Tra questi, qual è quello che ti rappresenta di più nella tua identità di uomo e di cuoco? E per quale motivo?

«I maccheroni con le trippe: un piatto tipico tradizionale del periodo natalizio, tipico del Savonese e i fusilli maracujá, bottarga e rosmarino».

Trovi che sia legittima una gerarchizzazione della pasta in base al suo formato? Mi spiego meglio, ritieni che esistano formati più popolari (da trattoria o da bistrò) e altri più elitari (da fine dining)?

«Ritengo che sia fondamentale rispettare la nostra cultura gastronomica e, quindi, rispettare forme e contenuti. Come dicevo prima, tuttavia, la sensibilità del cuoco fa sì che da un formato si possa fare una cucina di tipo couture e, così facendo, dare progettualità a sapori nuovi».

Formato e condimento: il loro rapporto è delicato, percepito quasi come un vincolo. È il formato della pasta a determinare il condimento, oppure si può forzare quello che, a tutti gli effetti, può esser considerato un tabù?

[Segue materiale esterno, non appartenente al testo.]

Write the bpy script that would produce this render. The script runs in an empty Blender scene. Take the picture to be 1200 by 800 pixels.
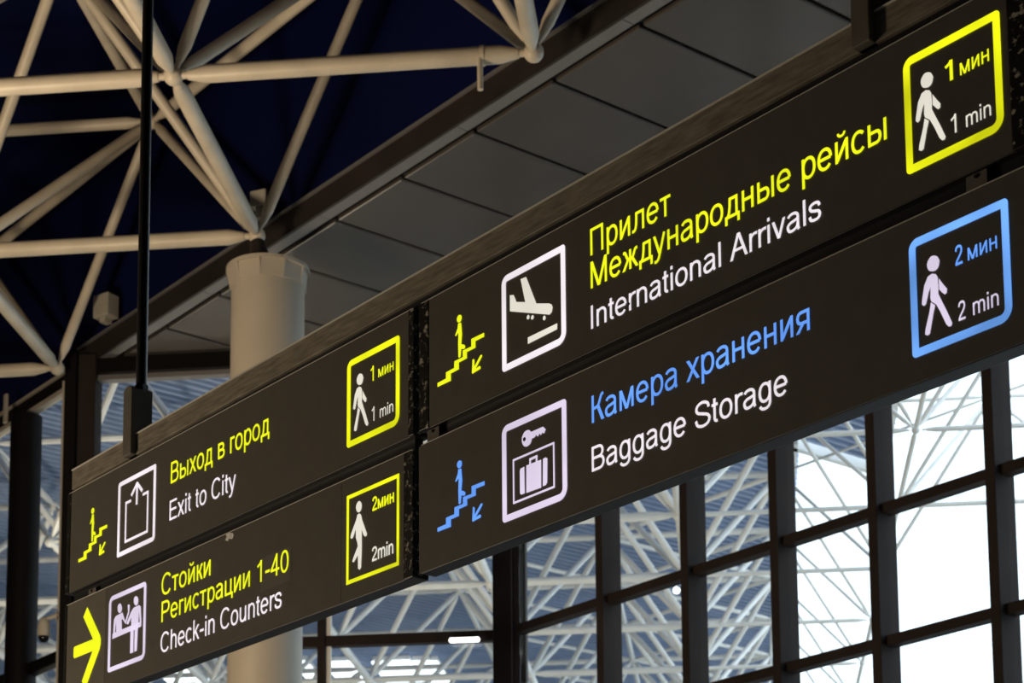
import bpy, math, random
from mathutils import Matrix, Vector
random.seed(7)
SC = bpy.context.scene
COL = SC.collection
S2 = math.sqrt(0.5)
PI = math.pi

# ------------------------------------------------------------------ camera
# world: x = along the roof grid, y = into the depth, z up, eye at the origin
cam = bpy.data.cameras.new('camera')
cam_o = bpy.data.objects.new('camera', cam)
COL.objects.link(cam_o)
R = (0.9942921, 0.1063302, -0.0087811)
DN = (-0.0234877, 0.1378611, -0.9901730)
F = (-0.1040747, 0.9847275, 0.1395717)
cam_o.matrix_world = Matrix(((R[0], -DN[0], -F[0], 0), (R[1], -DN[1], -F[1], 0), (R[2], -DN[2], -F[2], 0), (0, 0, 0, 1)))
cam.sensor_width = 36.0
cam.lens = 2445.24 / 1200 * 36
cam.shift_x = -(610.55 - 600) / 1200
cam.shift_y = (1028.3 - 400) / 1200
cam.clip_end = 400
cam.dof.use_dof = True
cam.dof.focus_distance = 5.9
cam.dof.aperture_fstop = 9.0
SC.camera = cam_o

# ------------------------------------------------------------------ sky, lights, exposure
w = bpy.data.worlds.new('sky')
SC.world = w
w.use_nodes = True
bg = w.node_tree.nodes['Background']
bg.inputs['Color'].default_value = (0.78, 0.89, 1.0, 1)
bg.inputs['Strength'].default_value = 2.3
SC.view_settings.view_transform = 'Standard'
SC.view_settings.look = 'None'
SC.view_settings.exposure = 0.0
SC.view_settings.gamma = 1.0
SC.view_settings.use_curve_mapping = False


def area(name, loc, target, size, power, color):
    l = bpy.data.lights.new(name, 'AREA')
    l.shape = 'DISK'
    l.size = size
    l.energy = power
    l.color = color
    o = bpy.data.objects.new(name, l)
    o.location = loc
    d = Vector(target) - Vector(loc)
    o.rotation_euler = d.to_track_quat('-Z', 'Y').to_euler()
    COL.objects.link(o)
    return o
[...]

«Dipende molto dalla sensibilità del cuoco, il cui obiettivo è sempre quello, parlando di pasta, di creare sinergia tra formati e condimenti. La mia cucina  è pensiero e, dal pensiero, costruisco la tecnica e non il contrario. Allo stesso modo secondo me dovrebbe essere interpretata  la pasta».

Come immagini la pasta del futuro? 

«Semplicemente condita e saltata in padella».